While working as the executive producer of the unit at CNN in Washington that produced "Crossfire," "The Capitol Gang" and other political talk shows, he began writing, mostly in the early mornings before heading to work.

It took him about a year to get a first draft of "The Unlikely Spy," a World War II spy novel published in December 1996.

After his second novel, "The Mark of the Assassin," about a CIA agent, Silva became a full-time novelist. He followed that book with another about the agent.

Then he began writing "Gabriel books." Silva intended to move on from the series after five books, but his fans wouldn't let that happen. When word of the plan slipped, they were quick to voice their disappointment.

He realized he'd definitely made a mistake when he told a friend during a Passover celebration that Gabriel was gone. The friend replied: "So you're not going to write about the people that we've all come to know and love?"

The next day he told his editor, "I've got to bring Gabriel back."

"I think it's easy to underestimate how important a character is to you in terms of being able to write the way you want to write," he said.

He knew he made the right decision. "Not only are readers attached to him, but I'm very deeply attached to him."

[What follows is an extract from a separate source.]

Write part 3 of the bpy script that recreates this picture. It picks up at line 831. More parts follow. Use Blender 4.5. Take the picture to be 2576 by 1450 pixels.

In Allon, Silva has created a complicated protagonist. The man whose job means assassinating enemies is also a father who grieves for the son who died in a car bomb attack.

"He's a good character for our times, in that he engages in the war on terrorism with a profound reluctance and with eyes wide open about what it does to oneself and one's country when one climbs into the gutter and fights the terrorists at their level," said Silva, who reads about 50 books as research for each of his novels.

As he studied art restoration, it occurred to Silva that there were numerous similarities between restoration and assassination.

"As I learned more about it, it seemed to me that assassination and restoration had these wonderful characteristics in common with each other: attention to detail, patience, the fact that restorers can use technology to peer beneath the surface of a painting and see what's really going on down there," he said.

Dealing with subjects like the Holocaust, terrorism and current world events comes naturally to the former newsman.

"I learned early that my books needed to be about something," he said. "I'm a serious writer working in a thriller mode."

‘A guilty pleasure for me’Allon's popularity lies in his complexity, his skill at being an agent combined with his ambivalence about that job, said Neil Nyren, Silva's editor.

"He's always got that tug going back and forth within," said Nyren, senior vice president, publisher and editor-in-chief of Putnam's.

"People who read thrillers and mysteries — they just love a character they can fall in love with and follow as the character changes," Nyren said. "When you have a character as complex as Allon, people follow him basically everywhere."

Silva, 45, was born in Michigan, grew up in California and graduated from Fresno State University with a degree in political science and journalism.

Married to NBC correspondent Jamie Gangel, he writes from his Georgetown town house. On a typical day, he gets up early to write, takes a midday break to exercise and pick up his 11-year-old twins — a boy and a girl — from school. He then works until late afternoon.

Allon's espionage takes him to such locales as Tel Aviv, Israel; Venice, Italy; Montreal, Canada; London and Zurich, Switzerland, and Silva travels extensively to research the books. His itinerary for the next Allon novel — set for release next summer — includes London; Amsterdam, the Netherlands; and Copenhagen, Denmark.

"He's a guilty pleasure for me," Silva said. "All of the things that I'm interested in — art, the history of the Middle East, the Holocaust, the history of Zionism — all flow through this character."

"He's really just a vehicle for me to indulge in all of my passions," he said with a laugh.